═════ Provided data
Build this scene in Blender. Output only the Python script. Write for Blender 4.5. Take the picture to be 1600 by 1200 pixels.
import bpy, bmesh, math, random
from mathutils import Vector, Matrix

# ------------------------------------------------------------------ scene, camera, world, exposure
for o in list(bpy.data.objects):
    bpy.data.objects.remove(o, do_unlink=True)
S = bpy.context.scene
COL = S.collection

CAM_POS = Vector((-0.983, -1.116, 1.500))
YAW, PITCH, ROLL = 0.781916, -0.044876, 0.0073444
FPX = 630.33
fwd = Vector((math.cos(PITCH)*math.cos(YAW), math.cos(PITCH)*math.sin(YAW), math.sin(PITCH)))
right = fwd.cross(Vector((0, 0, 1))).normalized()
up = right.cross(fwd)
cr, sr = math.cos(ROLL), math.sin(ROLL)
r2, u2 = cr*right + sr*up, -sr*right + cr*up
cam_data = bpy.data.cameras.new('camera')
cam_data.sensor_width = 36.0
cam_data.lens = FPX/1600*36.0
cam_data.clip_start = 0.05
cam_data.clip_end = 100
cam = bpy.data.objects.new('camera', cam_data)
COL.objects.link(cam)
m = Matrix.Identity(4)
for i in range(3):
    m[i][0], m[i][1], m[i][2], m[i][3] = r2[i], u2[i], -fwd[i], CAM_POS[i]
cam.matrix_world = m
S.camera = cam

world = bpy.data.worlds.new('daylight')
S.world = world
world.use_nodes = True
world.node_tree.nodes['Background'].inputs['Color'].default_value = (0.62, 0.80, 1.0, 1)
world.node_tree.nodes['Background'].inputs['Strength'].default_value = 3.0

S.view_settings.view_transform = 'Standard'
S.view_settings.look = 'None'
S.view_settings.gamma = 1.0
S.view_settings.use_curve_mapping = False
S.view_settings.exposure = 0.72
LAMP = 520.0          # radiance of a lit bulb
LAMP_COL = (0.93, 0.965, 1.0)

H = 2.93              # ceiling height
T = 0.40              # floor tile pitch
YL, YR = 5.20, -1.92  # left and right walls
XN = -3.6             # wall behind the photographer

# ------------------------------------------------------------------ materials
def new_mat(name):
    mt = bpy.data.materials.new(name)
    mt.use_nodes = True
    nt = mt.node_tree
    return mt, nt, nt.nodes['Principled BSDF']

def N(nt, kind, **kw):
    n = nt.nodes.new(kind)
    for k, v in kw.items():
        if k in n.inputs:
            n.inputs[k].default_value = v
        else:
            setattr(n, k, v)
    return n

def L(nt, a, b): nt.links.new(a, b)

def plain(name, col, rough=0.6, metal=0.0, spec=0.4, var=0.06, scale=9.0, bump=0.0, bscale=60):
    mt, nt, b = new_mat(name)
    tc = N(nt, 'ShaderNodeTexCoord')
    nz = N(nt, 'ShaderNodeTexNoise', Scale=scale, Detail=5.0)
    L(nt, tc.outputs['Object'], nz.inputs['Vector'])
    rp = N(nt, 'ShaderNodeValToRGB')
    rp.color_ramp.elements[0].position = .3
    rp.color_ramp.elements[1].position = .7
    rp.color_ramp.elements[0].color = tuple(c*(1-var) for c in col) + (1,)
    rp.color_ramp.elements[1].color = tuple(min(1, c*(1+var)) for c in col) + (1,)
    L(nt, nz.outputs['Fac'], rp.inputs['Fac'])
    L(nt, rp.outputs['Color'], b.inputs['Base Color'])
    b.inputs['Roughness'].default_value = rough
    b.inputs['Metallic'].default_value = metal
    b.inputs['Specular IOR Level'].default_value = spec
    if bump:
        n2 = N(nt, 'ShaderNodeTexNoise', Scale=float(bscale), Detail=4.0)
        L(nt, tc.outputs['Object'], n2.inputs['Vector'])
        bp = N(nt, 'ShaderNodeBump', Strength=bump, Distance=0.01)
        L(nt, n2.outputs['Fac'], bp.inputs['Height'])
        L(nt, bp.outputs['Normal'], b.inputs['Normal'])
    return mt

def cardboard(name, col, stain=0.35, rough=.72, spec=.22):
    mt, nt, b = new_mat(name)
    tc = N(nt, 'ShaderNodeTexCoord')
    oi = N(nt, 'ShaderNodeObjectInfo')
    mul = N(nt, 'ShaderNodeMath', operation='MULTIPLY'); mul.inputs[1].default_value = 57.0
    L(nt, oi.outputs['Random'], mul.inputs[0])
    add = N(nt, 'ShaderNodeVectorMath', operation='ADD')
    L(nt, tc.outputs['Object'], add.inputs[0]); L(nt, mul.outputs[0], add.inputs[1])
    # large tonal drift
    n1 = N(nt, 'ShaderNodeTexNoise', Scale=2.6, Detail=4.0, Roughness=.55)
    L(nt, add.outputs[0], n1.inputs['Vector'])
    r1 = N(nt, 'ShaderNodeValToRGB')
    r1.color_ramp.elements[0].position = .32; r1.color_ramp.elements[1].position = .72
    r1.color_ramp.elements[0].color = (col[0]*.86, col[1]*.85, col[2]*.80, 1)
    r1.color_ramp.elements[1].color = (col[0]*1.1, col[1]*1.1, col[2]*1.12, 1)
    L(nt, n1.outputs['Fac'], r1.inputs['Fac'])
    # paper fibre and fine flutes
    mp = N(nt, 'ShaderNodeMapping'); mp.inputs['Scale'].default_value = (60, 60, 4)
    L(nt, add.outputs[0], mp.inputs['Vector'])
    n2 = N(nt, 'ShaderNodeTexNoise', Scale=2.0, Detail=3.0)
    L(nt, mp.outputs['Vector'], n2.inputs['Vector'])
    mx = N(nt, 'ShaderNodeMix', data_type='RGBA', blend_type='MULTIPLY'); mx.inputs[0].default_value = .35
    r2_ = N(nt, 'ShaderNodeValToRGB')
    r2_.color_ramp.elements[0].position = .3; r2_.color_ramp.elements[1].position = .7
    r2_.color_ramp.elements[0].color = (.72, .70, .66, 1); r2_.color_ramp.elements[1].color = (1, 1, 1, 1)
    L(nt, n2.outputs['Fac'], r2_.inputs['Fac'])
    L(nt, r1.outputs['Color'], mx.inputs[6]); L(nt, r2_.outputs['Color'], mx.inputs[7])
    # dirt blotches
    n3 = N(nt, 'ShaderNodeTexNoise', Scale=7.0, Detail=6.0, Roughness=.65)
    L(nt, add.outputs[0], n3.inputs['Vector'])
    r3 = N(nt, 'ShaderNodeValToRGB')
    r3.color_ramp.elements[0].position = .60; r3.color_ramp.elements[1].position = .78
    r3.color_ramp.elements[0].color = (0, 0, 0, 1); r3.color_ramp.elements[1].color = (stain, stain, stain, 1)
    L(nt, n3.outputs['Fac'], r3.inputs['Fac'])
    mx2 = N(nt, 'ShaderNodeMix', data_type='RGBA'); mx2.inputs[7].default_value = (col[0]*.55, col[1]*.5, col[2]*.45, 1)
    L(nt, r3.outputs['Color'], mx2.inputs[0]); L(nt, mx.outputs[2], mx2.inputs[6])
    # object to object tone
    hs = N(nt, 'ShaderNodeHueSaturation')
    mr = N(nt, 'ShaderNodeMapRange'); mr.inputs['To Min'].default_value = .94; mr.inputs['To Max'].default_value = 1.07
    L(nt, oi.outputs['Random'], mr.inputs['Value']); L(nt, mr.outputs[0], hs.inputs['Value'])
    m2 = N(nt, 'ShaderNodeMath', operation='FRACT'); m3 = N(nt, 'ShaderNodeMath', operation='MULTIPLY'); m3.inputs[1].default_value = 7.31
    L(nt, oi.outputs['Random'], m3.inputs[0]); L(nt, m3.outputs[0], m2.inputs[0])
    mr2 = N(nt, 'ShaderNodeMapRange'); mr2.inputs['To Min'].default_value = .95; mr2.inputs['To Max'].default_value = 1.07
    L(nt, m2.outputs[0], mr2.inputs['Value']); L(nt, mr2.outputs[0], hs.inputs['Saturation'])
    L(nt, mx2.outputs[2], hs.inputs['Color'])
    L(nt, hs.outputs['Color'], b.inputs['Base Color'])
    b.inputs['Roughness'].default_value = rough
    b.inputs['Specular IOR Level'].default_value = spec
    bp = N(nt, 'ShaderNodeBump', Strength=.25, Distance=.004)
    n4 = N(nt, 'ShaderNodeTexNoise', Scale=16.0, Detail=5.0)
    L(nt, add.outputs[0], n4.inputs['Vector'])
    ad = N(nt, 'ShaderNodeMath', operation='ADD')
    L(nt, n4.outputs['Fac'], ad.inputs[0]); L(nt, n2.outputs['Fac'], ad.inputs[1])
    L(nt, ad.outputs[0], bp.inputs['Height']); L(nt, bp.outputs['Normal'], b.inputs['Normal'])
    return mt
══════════
From the opening line of the data above through the line that contains "LAMP_COL = (0.93, 0.965, 1.0)", please print each line as it stands and only those lines.

Build this scene in Blender. Output only the Python script. Write for Blender 4.5. Take the picture to be 1600 by 1200 pixels.
import bpy, bmesh, math, random
from mathutils import Vector, Matrix

# ------------------------------------------------------------------ scene, camera, world, exposure
for o in list(bpy.data.objects):
    bpy.data.objects.remove(o, do_unlink=True)
S = bpy.context.scene
COL = S.collection

CAM_POS = Vector((-0.983, -1.116, 1.500))
YAW, PITCH, ROLL = 0.781916, -0.044876, 0.0073444
FPX = 630.33
fwd = Vector((math.cos(PITCH)*math.cos(YAW), math.cos(PITCH)*math.sin(YAW), math.sin(PITCH)))
right = fwd.cross(Vector((0, 0, 1))).normalized()
up = right.cross(fwd)
cr, sr = math.cos(ROLL), math.sin(ROLL)
r2, u2 = cr*right + sr*up, -sr*right + cr*up
cam_data = bpy.data.cameras.new('camera')
cam_data.sensor_width = 36.0
cam_data.lens = FPX/1600*36.0
cam_data.clip_start = 0.05
cam_data.clip_end = 100
cam = bpy.data.objects.new('camera', cam_data)
COL.objects.link(cam)
m = Matrix.Identity(4)
for i in range(3):
    m[i][0], m[i][1], m[i][2], m[i][3] = r2[i], u2[i], -fwd[i], CAM_POS[i]
cam.matrix_world = m
S.camera = cam

world = bpy.data.worlds.new('daylight')
S.world = world
world.use_nodes = True
world.node_tree.nodes['Background'].inputs['Color'].default_value = (0.62, 0.80, 1.0, 1)
world.node_tree.nodes['Background'].inputs['Strength'].default_value = 3.0

S.view_settings.view_transform = 'Standard'
S.view_settings.look = 'None'
S.view_settings.gamma = 1.0
S.view_settings.use_curve_mapping = False
S.view_settings.exposure = 0.72
LAMP = 520.0          # radiance of a lit bulb
LAMP_COL = (0.93, 0.965, 1.0)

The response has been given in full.